Es rompedora la descripción del anuncio que Prudencia Prim encuentra en un periódico: «Se busca espíritu femenino, en absoluto subyugado por el mundo. Capaz de ejercer de bibliotecaria para un caballero y sus libros. Con facilidad para convivir con perros y niños. Mejor sin experiencia laboral. Abstenerse tituladas superiores y posgraduadas». El texto se carga de golpe varios de los mitos del hombre actual: el mundo como un fin en sí mismo, el valor de la lectura -¿todo audiovisual?-, el individualismo, la titulitis -¿por qué todos son universitarios o fracasados?- y la llamada experiencia. Es una genial declaración de principios.
Prudencia sabe que no cumple con los requisitos, pero hace el equipaje y viaja a una colonia francesa en la que viven personas que creen que escapan de los mitos actuales. Quiere comenzar una vida que le permita aclarar su mente y sus emociones… y encontrar el sentido de lo que hace. La señorita Prim busca encontrarse consigo misma -lo que ahora llamamos realizarse-, busca mejorar como persona, busca la belleza. Se dará de bruces con un hogar donde todo parece decrépito, donde los niños no se comportan como niños, pues hablan como adultos y aguantan el pulso de conversaciones absurdas para su edad; niños de siete años que escriben historias por entregas para sus hermanos.

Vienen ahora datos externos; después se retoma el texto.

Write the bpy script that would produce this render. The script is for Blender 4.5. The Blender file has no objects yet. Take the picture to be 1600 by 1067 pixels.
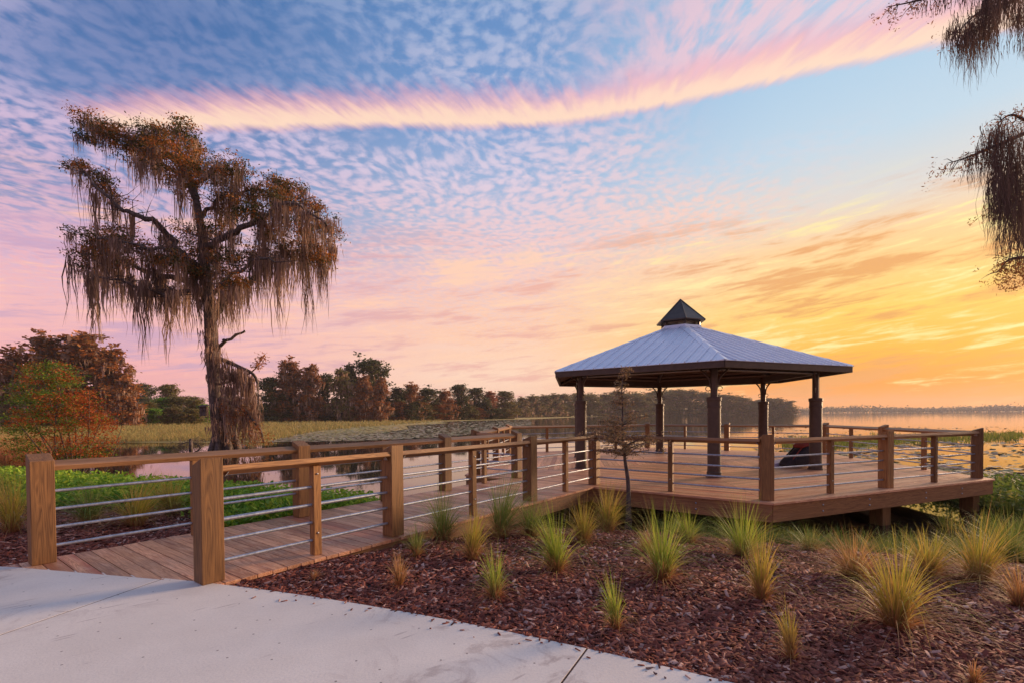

Prudencia Prim empezará como bibliotecaria: ordenará y catalogará los libros del hombre del sillón, un tipo extraño, de creencias religiosas extremadas, carente de sensibilidad, nada delicado y dominante hasta la intolerancia. Poco a poco, irá enfrentándose a su nueva realidad, abordando conversaciones tan irónicas como inteligentes con su interlocutor, buscando constantes retos intelectuales. Y aportando el valor de las emociones, donde sólo moran las razones. Prudencia no era niñera cuando llegó… y se dejó ganar por la verdad de lo transparente.
Esta novela nos presenta una sociedad quizá deseable, un lugar en el que compartir las penas y las dificultades de los demás, incluso sus problemas. También aborda cuestiones como la solidaridad -sin manosear la palabra-, la amistad -la de verdad-, el amor, el matrimonio, el valor de los detalles y el de las cosas aparentemente pequeñas. Nos recuerda que conviene mirarse en el espejo del interior, donde no cabe ni el engaño ni las falsas justificaciones. Y nos dice, con otras palabras, que el amor, o es gratuidad, o no es amor.